**Aim:** Scan the material that follows. Copy every line containing the word "scene".

**Provided data:**
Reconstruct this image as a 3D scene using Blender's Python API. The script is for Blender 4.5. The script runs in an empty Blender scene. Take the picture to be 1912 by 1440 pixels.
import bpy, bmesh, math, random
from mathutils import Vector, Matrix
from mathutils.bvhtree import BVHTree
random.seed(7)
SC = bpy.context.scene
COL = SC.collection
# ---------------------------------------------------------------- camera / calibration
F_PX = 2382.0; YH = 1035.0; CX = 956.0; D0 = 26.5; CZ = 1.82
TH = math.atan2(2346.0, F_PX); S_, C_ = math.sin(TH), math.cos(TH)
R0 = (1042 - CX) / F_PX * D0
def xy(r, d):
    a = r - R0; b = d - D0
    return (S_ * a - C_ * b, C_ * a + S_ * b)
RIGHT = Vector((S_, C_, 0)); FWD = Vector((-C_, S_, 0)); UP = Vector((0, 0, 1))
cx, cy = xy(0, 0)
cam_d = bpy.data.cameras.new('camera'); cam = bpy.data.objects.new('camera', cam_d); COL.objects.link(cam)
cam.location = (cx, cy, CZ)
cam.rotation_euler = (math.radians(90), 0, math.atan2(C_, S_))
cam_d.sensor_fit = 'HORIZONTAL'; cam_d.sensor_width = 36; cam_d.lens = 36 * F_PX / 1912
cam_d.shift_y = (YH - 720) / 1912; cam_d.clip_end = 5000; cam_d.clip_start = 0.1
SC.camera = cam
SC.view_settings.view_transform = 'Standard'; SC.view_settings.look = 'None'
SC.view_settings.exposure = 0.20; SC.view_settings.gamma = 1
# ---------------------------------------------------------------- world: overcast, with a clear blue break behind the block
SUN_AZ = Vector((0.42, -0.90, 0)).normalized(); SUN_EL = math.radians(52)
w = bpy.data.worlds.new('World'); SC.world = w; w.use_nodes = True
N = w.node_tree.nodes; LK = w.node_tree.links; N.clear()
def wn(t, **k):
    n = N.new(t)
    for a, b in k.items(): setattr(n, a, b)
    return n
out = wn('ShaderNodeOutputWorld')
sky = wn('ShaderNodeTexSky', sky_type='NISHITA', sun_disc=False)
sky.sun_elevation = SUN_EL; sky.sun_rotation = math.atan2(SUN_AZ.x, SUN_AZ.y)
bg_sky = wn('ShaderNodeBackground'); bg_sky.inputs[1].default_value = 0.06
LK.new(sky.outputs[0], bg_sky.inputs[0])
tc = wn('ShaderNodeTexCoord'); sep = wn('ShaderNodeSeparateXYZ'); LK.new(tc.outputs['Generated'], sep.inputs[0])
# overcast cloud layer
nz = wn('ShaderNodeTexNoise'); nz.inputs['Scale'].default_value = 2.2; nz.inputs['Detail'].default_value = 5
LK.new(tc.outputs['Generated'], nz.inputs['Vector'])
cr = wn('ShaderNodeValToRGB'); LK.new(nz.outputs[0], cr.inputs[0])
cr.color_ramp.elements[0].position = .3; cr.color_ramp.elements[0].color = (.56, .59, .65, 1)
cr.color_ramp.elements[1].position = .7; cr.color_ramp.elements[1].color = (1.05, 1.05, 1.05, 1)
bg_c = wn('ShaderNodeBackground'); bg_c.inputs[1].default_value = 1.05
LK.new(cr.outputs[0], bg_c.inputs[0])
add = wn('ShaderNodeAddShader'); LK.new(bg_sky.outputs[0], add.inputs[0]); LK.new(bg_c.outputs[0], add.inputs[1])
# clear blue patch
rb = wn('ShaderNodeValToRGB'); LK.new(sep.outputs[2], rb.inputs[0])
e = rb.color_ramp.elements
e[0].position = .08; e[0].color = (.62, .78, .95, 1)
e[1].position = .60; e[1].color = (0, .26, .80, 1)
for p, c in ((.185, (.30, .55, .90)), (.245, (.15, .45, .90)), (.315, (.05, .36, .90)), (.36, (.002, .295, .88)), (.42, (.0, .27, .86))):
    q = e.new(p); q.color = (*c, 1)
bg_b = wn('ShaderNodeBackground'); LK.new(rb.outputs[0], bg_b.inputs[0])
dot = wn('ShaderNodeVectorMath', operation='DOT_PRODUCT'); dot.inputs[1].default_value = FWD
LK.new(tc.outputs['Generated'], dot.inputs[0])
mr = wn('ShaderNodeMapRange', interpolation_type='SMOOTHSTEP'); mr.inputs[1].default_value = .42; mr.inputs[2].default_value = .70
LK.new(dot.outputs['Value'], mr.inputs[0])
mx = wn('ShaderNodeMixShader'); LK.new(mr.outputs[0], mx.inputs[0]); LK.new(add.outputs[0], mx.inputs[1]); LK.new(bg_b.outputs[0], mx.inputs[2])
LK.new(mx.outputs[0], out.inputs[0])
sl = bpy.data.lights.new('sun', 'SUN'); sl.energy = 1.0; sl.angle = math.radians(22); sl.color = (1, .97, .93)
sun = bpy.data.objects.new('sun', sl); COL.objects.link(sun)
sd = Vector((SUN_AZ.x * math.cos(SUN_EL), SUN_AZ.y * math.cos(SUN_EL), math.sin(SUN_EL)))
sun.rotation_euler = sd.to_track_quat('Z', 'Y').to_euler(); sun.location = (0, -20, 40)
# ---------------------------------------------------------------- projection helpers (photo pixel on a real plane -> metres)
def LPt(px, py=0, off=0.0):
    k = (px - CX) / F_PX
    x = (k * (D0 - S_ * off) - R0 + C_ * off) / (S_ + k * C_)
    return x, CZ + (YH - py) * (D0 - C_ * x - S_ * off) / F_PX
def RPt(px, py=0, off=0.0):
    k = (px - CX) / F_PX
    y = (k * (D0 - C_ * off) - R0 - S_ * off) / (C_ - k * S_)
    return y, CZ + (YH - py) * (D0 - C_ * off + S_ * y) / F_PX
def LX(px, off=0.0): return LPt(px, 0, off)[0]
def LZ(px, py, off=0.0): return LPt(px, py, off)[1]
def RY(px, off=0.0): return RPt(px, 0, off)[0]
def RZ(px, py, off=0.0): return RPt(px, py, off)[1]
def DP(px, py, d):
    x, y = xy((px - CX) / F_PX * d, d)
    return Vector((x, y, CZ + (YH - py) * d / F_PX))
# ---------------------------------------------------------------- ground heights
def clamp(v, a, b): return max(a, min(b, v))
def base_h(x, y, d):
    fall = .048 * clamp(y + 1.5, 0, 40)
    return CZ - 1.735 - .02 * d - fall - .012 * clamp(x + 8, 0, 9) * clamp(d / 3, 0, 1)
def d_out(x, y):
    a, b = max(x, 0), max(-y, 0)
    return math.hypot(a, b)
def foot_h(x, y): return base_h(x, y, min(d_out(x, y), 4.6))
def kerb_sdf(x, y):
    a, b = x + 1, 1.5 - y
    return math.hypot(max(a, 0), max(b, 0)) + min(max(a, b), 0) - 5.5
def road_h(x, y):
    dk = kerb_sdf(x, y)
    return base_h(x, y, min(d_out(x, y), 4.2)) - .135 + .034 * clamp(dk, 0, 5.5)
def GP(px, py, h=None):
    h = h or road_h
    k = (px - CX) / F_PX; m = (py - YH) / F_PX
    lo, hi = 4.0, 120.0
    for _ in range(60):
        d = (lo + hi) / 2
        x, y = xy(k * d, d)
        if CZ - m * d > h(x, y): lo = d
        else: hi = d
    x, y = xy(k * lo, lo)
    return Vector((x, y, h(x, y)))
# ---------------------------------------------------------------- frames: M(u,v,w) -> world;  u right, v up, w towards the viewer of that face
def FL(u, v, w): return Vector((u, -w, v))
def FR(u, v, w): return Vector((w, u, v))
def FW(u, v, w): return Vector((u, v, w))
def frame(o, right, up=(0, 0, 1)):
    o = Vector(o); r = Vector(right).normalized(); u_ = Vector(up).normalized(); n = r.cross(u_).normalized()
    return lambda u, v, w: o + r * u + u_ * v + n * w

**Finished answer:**
Reconstruct this image as a 3D scene using Blender's Python API. The script is for Blender 4.5. The script runs in an empty Blender scene. Take the picture to be 1912 by 1440 pixels.
SC = bpy.context.scene